Lowe’s former Radio 1 listeners will not have been surprised by what followed: by the end of the first song – Spring King’s City – the ebullient broadcaster was singing along. That wasn’t the only familiar sound: Lowe’s former ”hottest record” slot is now called “the world record”. The first was an exclusive from Pharrell Williams, which Lowe claimed Williams supplied “out of the kindness of his heart” (Pharrell Williams also has a show on Beats 1).
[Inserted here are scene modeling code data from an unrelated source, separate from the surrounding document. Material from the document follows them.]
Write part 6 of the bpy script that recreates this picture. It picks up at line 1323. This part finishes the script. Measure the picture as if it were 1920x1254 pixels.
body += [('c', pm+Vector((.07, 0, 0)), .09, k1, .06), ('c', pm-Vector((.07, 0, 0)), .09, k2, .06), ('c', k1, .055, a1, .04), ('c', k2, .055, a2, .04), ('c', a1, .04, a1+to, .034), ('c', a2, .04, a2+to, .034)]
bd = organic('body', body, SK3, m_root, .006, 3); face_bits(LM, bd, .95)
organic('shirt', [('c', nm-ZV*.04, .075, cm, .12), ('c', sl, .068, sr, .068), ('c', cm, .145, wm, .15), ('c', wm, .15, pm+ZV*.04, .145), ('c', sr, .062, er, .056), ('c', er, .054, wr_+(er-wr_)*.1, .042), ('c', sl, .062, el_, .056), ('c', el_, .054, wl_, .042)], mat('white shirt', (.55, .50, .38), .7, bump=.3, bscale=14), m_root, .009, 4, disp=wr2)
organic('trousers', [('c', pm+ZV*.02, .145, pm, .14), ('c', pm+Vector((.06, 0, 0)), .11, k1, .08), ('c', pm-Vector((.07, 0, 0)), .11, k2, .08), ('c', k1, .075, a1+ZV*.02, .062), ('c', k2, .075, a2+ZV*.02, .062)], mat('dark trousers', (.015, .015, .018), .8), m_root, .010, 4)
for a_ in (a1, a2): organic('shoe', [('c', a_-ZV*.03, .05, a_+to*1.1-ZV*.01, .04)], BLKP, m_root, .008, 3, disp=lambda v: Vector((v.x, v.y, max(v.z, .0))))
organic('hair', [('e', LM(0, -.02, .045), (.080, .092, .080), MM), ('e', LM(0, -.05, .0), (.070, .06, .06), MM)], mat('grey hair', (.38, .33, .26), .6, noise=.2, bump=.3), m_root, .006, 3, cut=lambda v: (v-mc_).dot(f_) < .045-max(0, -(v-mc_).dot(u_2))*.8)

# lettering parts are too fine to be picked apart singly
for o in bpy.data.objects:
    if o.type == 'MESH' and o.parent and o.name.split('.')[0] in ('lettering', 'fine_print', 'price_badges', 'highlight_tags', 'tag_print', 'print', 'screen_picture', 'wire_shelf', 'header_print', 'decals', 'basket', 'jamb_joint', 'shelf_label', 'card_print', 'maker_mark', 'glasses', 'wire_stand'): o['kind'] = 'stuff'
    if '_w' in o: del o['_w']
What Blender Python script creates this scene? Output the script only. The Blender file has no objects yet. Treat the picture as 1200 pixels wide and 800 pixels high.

Lowe played that Pharrell track twice in a row, a likeable gimmick he employed with select tunes on his old radio show, but it was strange to hear him explain to an international audience that “this is what I do”. It was rather endearing to this familiar, expert broadcaster also tell new listeners “I come from Auckland, New Zealand”, like a kid on his first day at big school.

In musical terms, the first hour of Lowe’s show was almost identical to his old slot, so there were few concessions to the less clued-in listeners who routinely put more commercial music at the top of Apple’s iTunes chart. Nashville band Bully’s single Trying was introduced as being ideal “if you love Wolf Alice” – Wolf Alice being a band who only released their debut album last week, and remain below the radar of most iTunes users.

So while Radio 1, whose controllers pride themselves on their specialist output, might feel slightly wary of Beats 1, there seems little on the schedule to worry a mainstream station such as Capital FM for now, at least. The first listeners Lowe welcomed to the show were “the early adopters”. Beats 1 is itself experimental: if it proves a success, Apple will roll out further stations.

“We’re Beats 1, we’re worldwide and, from now on, we’re always on,” Zane promised at the top of the show; Beat 1’s first hour on air, he added, was “not about fanfare – it’s about quality and consistency”.

Nevertheless, it felt celebratory and, apart from minor streaming glitches, like real radio. For listeners in Honolulu, the sound of Lowe hollering about Royal Blood might well have been a bit much for 6am, but on a sunny late afternoon in the UK Beats 1 made a lot of sense.